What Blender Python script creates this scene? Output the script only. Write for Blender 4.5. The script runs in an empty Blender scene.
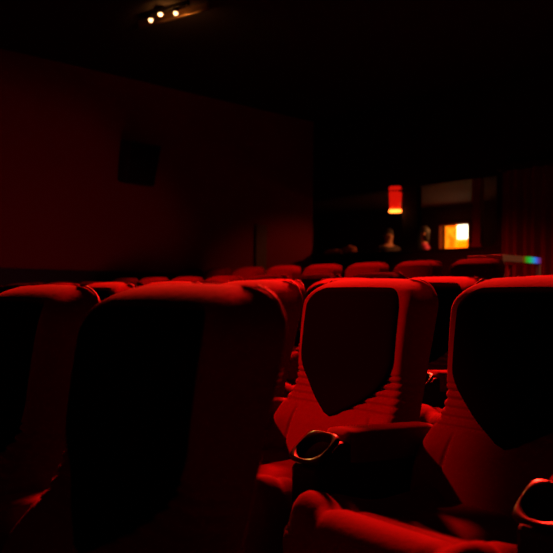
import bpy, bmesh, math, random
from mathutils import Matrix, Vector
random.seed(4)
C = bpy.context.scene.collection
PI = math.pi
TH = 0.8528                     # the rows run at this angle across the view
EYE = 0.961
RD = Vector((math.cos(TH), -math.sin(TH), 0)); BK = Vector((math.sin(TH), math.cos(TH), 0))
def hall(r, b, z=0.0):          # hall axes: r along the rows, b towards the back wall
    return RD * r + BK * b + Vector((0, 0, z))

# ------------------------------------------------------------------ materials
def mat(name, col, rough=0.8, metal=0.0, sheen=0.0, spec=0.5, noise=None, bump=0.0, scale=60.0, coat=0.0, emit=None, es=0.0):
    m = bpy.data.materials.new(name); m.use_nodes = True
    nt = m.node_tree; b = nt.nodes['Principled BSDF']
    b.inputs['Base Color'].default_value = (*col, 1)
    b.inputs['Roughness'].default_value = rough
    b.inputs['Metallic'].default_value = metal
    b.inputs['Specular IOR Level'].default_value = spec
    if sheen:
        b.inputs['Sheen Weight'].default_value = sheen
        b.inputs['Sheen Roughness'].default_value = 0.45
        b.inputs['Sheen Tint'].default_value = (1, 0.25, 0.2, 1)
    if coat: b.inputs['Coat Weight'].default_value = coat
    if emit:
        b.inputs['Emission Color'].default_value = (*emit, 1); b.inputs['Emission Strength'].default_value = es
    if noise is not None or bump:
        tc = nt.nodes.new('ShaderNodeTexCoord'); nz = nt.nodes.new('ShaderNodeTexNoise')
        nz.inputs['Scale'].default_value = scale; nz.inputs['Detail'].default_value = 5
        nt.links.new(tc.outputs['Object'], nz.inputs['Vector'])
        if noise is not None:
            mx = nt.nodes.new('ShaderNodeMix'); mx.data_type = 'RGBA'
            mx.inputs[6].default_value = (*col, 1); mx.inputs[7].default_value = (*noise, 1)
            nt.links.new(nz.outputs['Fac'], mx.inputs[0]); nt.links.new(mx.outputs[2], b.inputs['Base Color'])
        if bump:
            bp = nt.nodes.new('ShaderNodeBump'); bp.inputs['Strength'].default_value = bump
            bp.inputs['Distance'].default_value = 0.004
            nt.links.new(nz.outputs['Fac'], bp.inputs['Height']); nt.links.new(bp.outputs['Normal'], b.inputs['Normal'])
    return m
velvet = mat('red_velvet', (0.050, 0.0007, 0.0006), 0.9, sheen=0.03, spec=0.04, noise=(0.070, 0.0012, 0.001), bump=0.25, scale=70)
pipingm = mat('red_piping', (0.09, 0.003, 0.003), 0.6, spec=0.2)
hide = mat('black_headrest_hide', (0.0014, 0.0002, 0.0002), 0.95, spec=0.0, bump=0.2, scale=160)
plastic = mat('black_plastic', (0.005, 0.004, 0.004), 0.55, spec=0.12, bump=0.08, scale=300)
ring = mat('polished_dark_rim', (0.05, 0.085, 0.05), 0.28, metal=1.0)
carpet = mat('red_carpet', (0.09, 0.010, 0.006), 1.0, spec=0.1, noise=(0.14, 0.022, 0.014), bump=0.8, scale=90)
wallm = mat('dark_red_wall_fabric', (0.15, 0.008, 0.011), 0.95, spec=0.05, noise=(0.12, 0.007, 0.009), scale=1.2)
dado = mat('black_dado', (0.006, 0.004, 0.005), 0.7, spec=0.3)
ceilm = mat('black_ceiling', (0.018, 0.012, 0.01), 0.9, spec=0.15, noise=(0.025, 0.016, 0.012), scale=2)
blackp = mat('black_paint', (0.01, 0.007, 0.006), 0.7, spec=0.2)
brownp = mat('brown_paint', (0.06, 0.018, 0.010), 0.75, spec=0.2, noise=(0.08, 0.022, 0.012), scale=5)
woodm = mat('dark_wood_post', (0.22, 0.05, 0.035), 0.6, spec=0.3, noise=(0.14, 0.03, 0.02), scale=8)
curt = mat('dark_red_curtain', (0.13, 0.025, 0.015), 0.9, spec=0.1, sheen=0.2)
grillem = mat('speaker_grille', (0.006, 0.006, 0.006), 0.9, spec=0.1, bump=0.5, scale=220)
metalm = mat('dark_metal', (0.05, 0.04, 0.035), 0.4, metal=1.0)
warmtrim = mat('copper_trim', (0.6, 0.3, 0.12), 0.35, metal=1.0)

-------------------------

#### EXERCISE DESCRIPTION:
Repeat all of the data above word for word, minus the pictures.

#### WRITTEN REPLY:
What Blender Python script creates this scene? Output the script only. Write for Blender 4.5. The script runs in an empty Blender scene.
import bpy, bmesh, math, random
from mathutils import Matrix, Vector
random.seed(4)
C = bpy.context.scene.collection
PI = math.pi
TH = 0.8528                     # the rows run at this angle across the view
EYE = 0.961
RD = Vector((math.cos(TH), -math.sin(TH), 0)); BK = Vector((math.sin(TH), math.cos(TH), 0))
def hall(r, b, z=0.0):          # hall axes: r along the rows, b towards the back wall
    return RD * r + BK * b + Vector((0, 0, z))

# ------------------------------------------------------------------ materials
def mat(name, col, rough=0.8, metal=0.0, sheen=0.0, spec=0.5, noise=None, bump=0.0, scale=60.0, coat=0.0, emit=None, es=0.0):
    m = bpy.data.materials.new(name); m.use_nodes = True
    nt = m.node_tree; b = nt.nodes['Principled BSDF']
    b.inputs['Base Color'].default_value = (*col, 1)
    b.inputs['Roughness'].default_value = rough
    b.inputs['Metallic'].default_value = metal
    b.inputs['Specular IOR Level'].default_value = spec
    if sheen:
        b.inputs['Sheen Weight'].default_value = sheen
        b.inputs['Sheen Roughness'].default_value = 0.45
        b.inputs['Sheen Tint'].default_value = (1, 0.25, 0.2, 1)
    if coat: b.inputs['Coat Weight'].default_value = coat
    if emit:
        b.inputs['Emission Color'].default_value = (*emit, 1); b.inputs['Emission Strength'].default_value = es
    if noise is not None or bump:
        tc = nt.nodes.new('ShaderNodeTexCoord'); nz = nt.nodes.new('ShaderNodeTexNoise')
        nz.inputs['Scale'].default_value = scale; nz.inputs['Detail'].default_value = 5
        nt.links.new(tc.outputs['Object'], nz.inputs['Vector'])
        if noise is not None:
            mx = nt.nodes.new('ShaderNodeMix'); mx.data_type = 'RGBA'
            mx.inputs[6].default_value = (*col, 1); mx.inputs[7].default_value = (*noise, 1)
            nt.links.new(nz.outputs['Fac'], mx.inputs[0]); nt.links.new(mx.outputs[2], b.inputs['Base Color'])
        if bump:
            bp = nt.nodes.new('ShaderNodeBump'); bp.inputs['Strength'].default_value = bump
            bp.inputs['Distance'].default_value = 0.004
            nt.links.new(nz.outputs['Fac'], bp.inputs['Height']); nt.links.new(bp.outputs['Normal'], b.inputs['Normal'])
    return m
velvet = mat('red_velvet', (0.050, 0.0007, 0.0006), 0.9, sheen=0.03, spec=0.04, noise=(0.070, 0.0012, 0.001), bump=0.25, scale=70)
pipingm = mat('red_piping', (0.09, 0.003, 0.003), 0.6, spec=0.2)
hide = mat('black_headrest_hide', (0.0014, 0.0002, 0.0002), 0.95, spec=0.0, bump=0.2, scale=160)
plastic = mat('black_plastic', (0.005, 0.004, 0.004), 0.55, spec=0.12, bump=0.08, scale=300)
ring = mat('polished_dark_rim', (0.05, 0.085, 0.05), 0.28, metal=1.0)
carpet = mat('red_carpet', (0.09, 0.010, 0.006), 1.0, spec=0.1, noise=(0.14, 0.022, 0.014), bump=0.8, scale=90)
wallm = mat('dark_red_wall_fabric', (0.15, 0.008, 0.011), 0.95, spec=0.05, noise=(0.12, 0.007, 0.009), scale=1.2)
dado = mat('black_dado', (0.006, 0.004, 0.005), 0.7, spec=0.3)
ceilm = mat('black_ceiling', (0.018, 0.012, 0.01), 0.9, spec=0.15, noise=(0.025, 0.016, 0.012), scale=2)
blackp = mat('black_paint', (0.01, 0.007, 0.006), 0.7, spec=0.2)
brownp = mat('brown_paint', (0.06, 0.018, 0.010), 0.75, spec=0.2, noise=(0.08, 0.022, 0.012), scale=5)
woodm = mat('dark_wood_post', (0.22, 0.05, 0.035), 0.6, spec=0.3, noise=(0.14, 0.03, 0.02), scale=8)
curt = mat('dark_red_curtain', (0.13, 0.025, 0.015), 0.9, spec=0.1, sheen=0.2)
grillem = mat('speaker_grille', (0.006, 0.006, 0.006), 0.9, spec=0.1, bump=0.5, scale=220)
metalm = mat('dark_metal', (0.05, 0.04, 0.035), 0.4, metal=1.0)
warmtrim = mat('copper_trim', (0.6, 0.3, 0.12), 0.35, metal=1.0)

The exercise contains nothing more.